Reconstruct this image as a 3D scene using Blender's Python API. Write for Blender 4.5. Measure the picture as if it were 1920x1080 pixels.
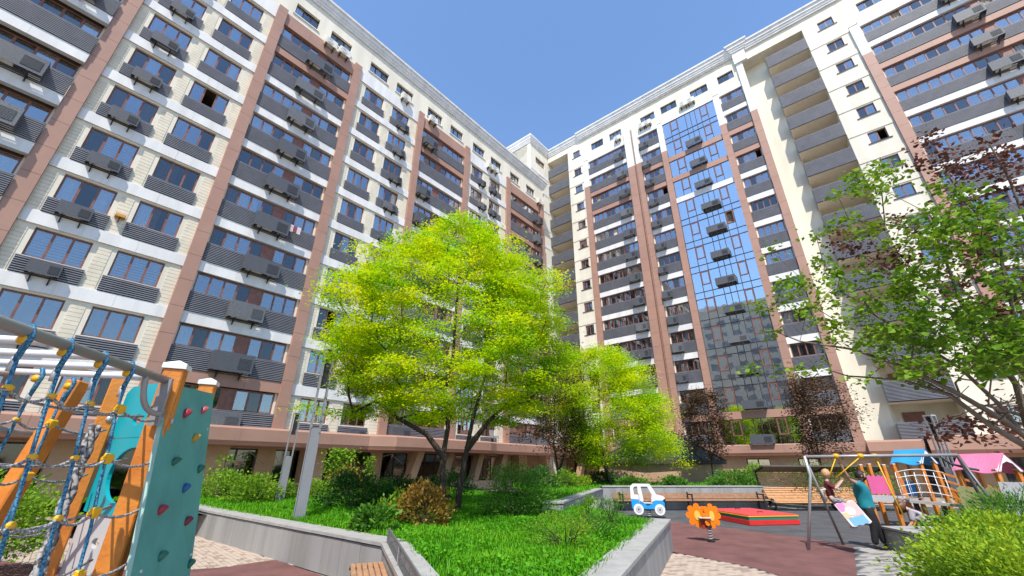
import bpy, bmesh, math, random
from mathutils import Vector, Matrix, Euler
import numpy as np

random.seed(7)
SC = bpy.context.scene
COL = SC.collection
for o in list(bpy.data.objects):
    bpy.data.objects.remove(o)

# ------------------------------------------------------------------ camera
H = 1.85
PITCH, ROLL, YAW, FPX = math.radians(23.72), math.radians(-0.243), math.radians(40.114), 758.8
cam_d = bpy.data.cameras.new('camera')
cam = bpy.data.objects.new('camera', cam_d)
COL.objects.link(cam)
cp, sp, cr, sr = math.cos(PITCH), math.sin(PITCH), math.cos(ROLL), math.sin(ROLL)
RC = Matrix(((1, 0, 0), (0, sp, cp), (0, -cp, sp))) @ Matrix(((cr, -sr, 0), (sr, cr, 0), (0, 0, 1)))
cam.matrix_world = Matrix.Translation((0, 0, H)) @ (RC @ Matrix(((1, 0, 0), (0, -1, 0), (0, 0, -1)))).to_4x4()
cam_d.sensor_width = 36
cam_d.lens = 36 * FPX / 1920
cam_d.clip_end = 3000
SC.camera = cam
SC.render.resolution_x, SC.render.resolution_y = 1024, 576

# ------------------------------------------------------------------ sky, sun, exposure
SUN_EL = math.radians(57)
SUN_DIR = Vector((-0.128, -0.991, 0)).normalized() * math.cos(SUN_EL) + Vector((0, 0, math.sin(SUN_EL)))
world = bpy.data.worlds.new('World')
SC.world = world
world.use_nodes = True
wn = world.node_tree
wn.nodes.clear()
sky = wn.nodes.new('ShaderNodeTexSky')
sky.sky_type = 'NISHITA'
sky.sun_disc = False
sky.sun_elevation = SUN_EL
sky.sun_rotation = math.atan2(SUN_DIR.x, SUN_DIR.y)
sky.air_density = 1.15
sky.dust_density = 0.2
sky.ozone_density = 6.0
bg = wn.nodes.new('ShaderNodeBackground')
bg.inputs[1].default_value = 0.15
wo = wn.nodes.new('ShaderNodeOutputWorld')
wn.links.new(sky.outputs[0], bg.inputs[0])
wn.links.new(bg.outputs[0], wo.inputs[0])
sun_d = bpy.data.lights.new('sun', 'SUN')
sun_d.energy = 3.5
sun_d.angle = math.radians(0.5)
sun_d.color = (1.0, 0.94, 0.85)
sun = bpy.data.objects.new('sun', sun_d)
COL.objects.link(sun)
sun.rotation_euler = (-SUN_DIR).to_track_quat('-Z', 'Y').to_euler()
SC.view_settings.view_transform = 'Standard'
SC.view_settings.look = 'None'
SC.view_settings.exposure = 0.9
SC.view_settings.gamma = 1
SC.view_settings.use_curve_mapping = False

# ------------------------------------------------------------------ helpers
def at(x, y, z=0.0):
    """point of the horizontal plane z seen at photo position x, y (used once to survey the yard)"""
    d = RC @ Vector(((x - 960) / FPX, (y - 540) / FPX, 1))
    t = (z - H) / d.z
    return Vector((t * d.x, t * d.y, z))

def rayat(x, y, dist):
    d = RC @ Vector(((x - 960) / FPX, (y - 540) / FPX, 1))
    t = dist / math.hypot(d.x, d.y)
    return Vector((0, 0, H)) + t * d

class MB:
    def __init__(s):
        s.v, s.f, s.m = [], [], []
    def add(s, vs, fs, mi=0):
        b = len(s.v)
        s.v += [tuple(v) for v in vs]
        s.f += [tuple(i + b for i in f) for f in fs]
        s.m += [mi] * len(fs)
    def quad(s, a, b, c, d, mi=0):
        s.add((a, b, c, d), ((0, 1, 2, 3),), mi)
    def box(s, x0, x1, y0, y1, z0, z1, mi=0, M=None):
        vs = [Vector((x, y, z)) for z in (z0, z1) for x, y in ((x0, y0), (x1, y0), (x1, y1), (x0, y1))]
        if M is not None:
            vs = [M @ v for v in vs]
        s.add(vs, ((3, 2, 1, 0), (4, 5, 6, 7), (0, 1, 5, 4), (1, 2, 6, 5), (2, 3, 7, 6), (3, 0, 4, 7)), mi)
    def beam(s, a, b, w, h, mi=0, up=(0, 0, 1)):
        a, b = Vector(a), Vector(b)
        d = (b - a).normalized()
        u = Vector(up)
        if abs(d.dot(u)) > 0.98:
            u = Vector((0, 1, 0))
        r = d.cross(u).normalized() * (w / 2)
        t = r.cross(d).normalized() * (h / 2)
        vs = [p + q for p in (a, b) for q in (-r - t, r - t, r + t, -r + t)]
        s.add(vs, ((3, 2, 1, 0), (4, 5, 6, 7), (0, 1, 5, 4), (1, 2, 6, 5), (2, 3, 7, 6), (3, 0, 4, 7)), mi)
    def tube(s, pts, r, n=8, mi=0, caps=True, r1=None):
        pts = [Vector(p) for p in pts]
        N = len(pts)
        rs = r if isinstance(r, (list, tuple)) else [r + ((r1 if r1 is not None else r) - r) * i / max(1, N - 1) for i in range(N)]
        ref = None
        vs, fs = [], []
        for i, p in enumerate(pts):
            d = (pts[min(i + 1, N - 1)] - pts[max(i - 1, 0)])
            d = d.normalized() if d.length > 1e-9 else Vector((0, 0, 1))
            if ref is None:
                ref = d.orthogonal().normalized()
            ref = (ref - d * ref.dot(d))
            ref = ref.normalized() if ref.length > 1e-6 else d.orthogonal().normalized()
            q = d.cross(ref)
            for k in range(n):
                a = 2 * math.pi * k / n
                vs.append(p + (ref * math.cos(a) + q * math.sin(a)) * rs[i])
        for i in range(N - 1):
            for k in range(n):
                fs.append((i * n + k, i * n + (k + 1) % n, (i + 1) * n + (k + 1) % n, (i + 1) * n + k))
        if caps:
            fs.append(tuple(range(n - 1, -1, -1)))
            fs.append(tuple((N - 1) * n + k for k in range(n)))
        s.add(vs, fs, mi)
    def prism(s, poly, M, t, mi=0):
        """poly: 2d outline (x, z), extruded by t along local y, placed by M"""
        n = len(poly)
        vs = [M @ Vector((x, 0, z)) for x, z in poly] + [M @ Vector((x, t, z)) for x, z in poly]
        fs = [tuple(range(n)), tuple(range(2 * n - 1, n - 1, -1))]
        fs += [((i + 1) % n, i, n + i, n + (i + 1) % n) for i in range(n)]
        s.add(vs, fs, mi)
    def ring(s, outer, inner, M, t, mi=0):
        """plate with a hole, both outlines with the same number of points"""
        n = len(outer)
        a = [M @ Vector((x, 0, z)) for x, z in outer]
        b = [M @ Vector((x, 0, z)) for x, z in inner]
        c = [M @ Vector((x, t, z)) for x, z in outer]
        d = [M @ Vector((x, t, z)) for x, z in inner]
        fs = []
        for i in range(n):
            j = (i + 1) % n
            fs += [(i, j, n + j, n + i), (2 * n + j, 2 * n + i, 3 * n + i, 3 * n + j), (j, i, 2 * n + i, 2 * n + j), (n + i, n + j, 3 * n + j, 3 * n + i)]
        s.add(a + b + c + d, fs, mi)
    def ball(s, c, r, nu=8, nv=6, mi=0, M=None):
        c = Vector(c)
        rr = Vector(r) if hasattr(r, '__len__') else Vector((r, r, r))
        vs = []
        for j in range(nv + 1):
            ph = math.pi * j / nv
            for i in range(nu):
                th = 2 * math.pi * i / nu
                v = Vector((rr.x * math.sin(ph) * math.cos(th), rr.y * math.sin(ph) * math.sin(th), rr.z * math.cos(ph)))
                if M is not None:
                    v = M @ v
                vs.append(c + v)
        fs = [(j * nu + i, (j + 1) * nu + i, (j + 1) * nu + (i + 1) % nu, j * nu + (i + 1) % nu) for j in range(nv) for i in range(nu)]
        s.add(vs, fs, mi)
    def mesh(s, name, mats, smooth=False):
        me = bpy.data.meshes.new(name)
        me.from_pydata(s.v, [], s.f)
        if not isinstance(mats, (list, tuple)):
            mats = [mats]
        for m in mats:
            me.materials.append(m)
        if len(mats) > 1:
            me.polygons.foreach_set('material_index', s.m)
        if smooth:
            me.polygons.foreach_set('use_smooth', [True] * len(me.polygons))
        me.validate(clean_customdata=False)
        me.update()
        return me
    def build(s, name, mats, parent=None, loc=(0, 0, 0), rz=0.0, smooth=False, **props):
        return new(name, s.mesh(name, mats, smooth), parent, loc, rz, **props)

def new(name, data, parent=None, loc=(0, 0, 0), rz=0.0, **props):
    o = bpy.data.objects.new(name, data)
    COL.objects.link(o)
    o.parent = parent
    o.location = loc
    if rz:
        o.rotation_euler = (0, 0, rz)
    for k, v in props.items():
        o[k] = v
    return o

def thing(name, label, cat, loc=(0, 0, 0), rz=0.0, group=None):
    o = new(name, None, None, loc, rz, label=label, category=cat)
    o.empty_display_size = 0.2
    if group:
        o['group'] = group
    return o

def tag(o, label, cat, group=None):
    o['label'] = label
    o['category'] = cat
    if group:
        o['group'] = group
    return o

def bevel(o, w=0.01, seg=1):
    m = o.modifiers.new('bevel', 'BEVEL')
    m.width = w
    m.segments = seg
    m.limit_method = 'ANGLE'
    return o

MATS = {}
def mat(name, col, rough=0.7, var=0.12, scale=3.0, bump=0.0, bscale=40.0, metal=0.0, spec=0.4, col2=None, streak=False, island=0.0):
    """principled surface: world-position noise for tone, fine bump, optional vertical rain streaks, random tone per piece"""
    if name in MATS:
        return MATS[name]
    m = bpy.data.materials.new(name)
    m.use_nodes = True
    nt = m.node_tree
    b = nt.nodes['Principled BSDF']
    b.inputs['Roughness'].default_value = rough
    b.inputs['Metallic'].default_value = metal
    b.inputs['Specular IOR Level'].default_value = spec
    g = nt.nodes.new('ShaderNodeNewGeometry')
    src = g.outputs['Position']
    if streak:
        mp = nt.nodes.new('ShaderNodeMapping')
        mp.inputs['Scale'].default_value = (1, 1, 0.12)
        nt.links.new(src, mp.inputs[0])
        src = mp.outputs[0]
    n = nt.nodes.new('ShaderNodeTexNoise')
    n.inputs['Scale'].default_value = scale
    n.inputs['Detail'].default_value = 5
    n.inputs['Roughness'].default_value = 0.6
    nt.links.new(src, n.inputs['Vector'])
    r = nt.nodes.new('ShaderNodeValToRGB')
    c2 = col2 or tuple(c * (1 - 2 * var) for c in col)
    r.color_ramp.elements[0].position = 0.35
    r.color_ramp.elements[1].position = 0.62
    r.color_ramp.elements[0].color = (*c2, 1)
    r.color_ramp.elements[1].color = (*col, 1)
    nt.links.new(n.outputs[0], r.inputs[0])
    out = r.outputs[0]
    if island:
        hs = nt.nodes.new('ShaderNodeHueSaturation')
        mr = nt.nodes.new('ShaderNodeMapRange')
        mr.inputs[3].default_value = 1 - island
        mr.inputs[4].default_value = 1 + island
        nt.links.new(g.outputs['Random Per Island'], mr.inputs[0])
        nt.links.new(mr.outputs[0], hs.inputs['Value'])
        nt.links.new(out, hs.inputs['Color'])
        out = hs.outputs[0]
    nt.links.new(out, b.inputs['Base Color'])
    if bump:
        n2 = nt.nodes.new('ShaderNodeTexNoise')
        n2.inputs['Scale'].default_value = bscale
        n2.inputs['Detail'].default_value = 3
        nt.links.new(g.outputs['Position'], n2.inputs['Vector'])
        bp = nt.nodes.new('ShaderNodeBump')
        bp.inputs['Strength'].default_value = bump
        bp.inputs['Distance'].default_value = 0.02
        nt.links.new(n2.outputs[0], bp.inputs['Height'])
        nt.links.new(bp.outputs[0], b.inputs['Normal'])
    MATS[name] = m
    return m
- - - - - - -
_AIM OF THE EXERCISE_.
Without the pictures, please reproduce each line of the listing above exactly, from the first one through the line bearing "bpy.data.objects.remove(o)".

_RESULT BELOW_.
Reconstruct this image as a 3D scene using Blender's Python API. Write for Blender 4.5. Measure the picture as if it were 1920x1080 pixels.
import bpy, bmesh, math, random
from mathutils import Vector, Matrix, Euler
import numpy as np

random.seed(7)
SC = bpy.context.scene
COL = SC.collection
for o in list(bpy.data.objects):
    bpy.data.objects.remove(o)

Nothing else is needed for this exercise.